Alternative uses and alternative modes of access

  • Prepaid systems (key to making mobiles accessible to poor)
  • Scaled-down products and services (helps people with low education)
  • Wi-fi for internet access
  • Shared access and maintenance
  • Resource redistribution: beeps and remittances (with beeps, richer can subsidise poorer users)

Case studies in Asia, Africa and Latin America

  • Success of Little Smart (Xiaolingtong) in China: big hit since 2002; for low-income with low mobility; uniquely Chinese; huge low-income market; life in China is highly localised; this system allows ‘localised mobility’; unusual rural-to-urban tech diffusion
  • Wireless Local Loop (WLL) for India’s poor: hampered by economic barriers; unlike China no citywide scope; intense competition; slowed-down investment
  • Modified Grameen model in Uganda: two programmes – MTN VillagePhone and ‘community phone’; both highly successful according to media reports
  • Mobile payphone franchises in S. Africa: excellent performance
  • Grassroots mobile payphone initiatives in Ghana: may prove unsustainable, remains to be seen
  • Africa in general: adapted models, e.g.
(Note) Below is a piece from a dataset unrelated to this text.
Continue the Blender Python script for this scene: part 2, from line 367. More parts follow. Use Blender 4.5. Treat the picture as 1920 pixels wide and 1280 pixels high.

Grameen project in Uganda not targetting women; S. African system harder for poor entrepreneurs than in Uganda where micro-finance institutions supporting it.
  • Family life and mobiles in Chile: among poor families, mobiles are important tool of family (not so much individual) connectivity rather than mobility; they use mobile as non-mobile device as they have no landline; handset used collectively
  • Wi-Fi Internet for Development in Latin America: can deliver high bandwidth at low cost, but limited by short signal range. Peru case study: 14 interconnected telecentres, organised via existing cooperative, creating spillovers across region; but hard to replicate and much regulatory change needed in Latin America; often top-down and excluding community orgs and small entrepreneurs.


Huge connectivity gap across global South, despite magic bullet hype of mobiles. Still a lot of investment in infrastructure, adequate regulation, etc, required if people are to gain their connectivity rights. Meanwhile chapter has shown all manner of inventive ways in which people and orgs in these regions have sought to improve the situation, but a lot remains to be done.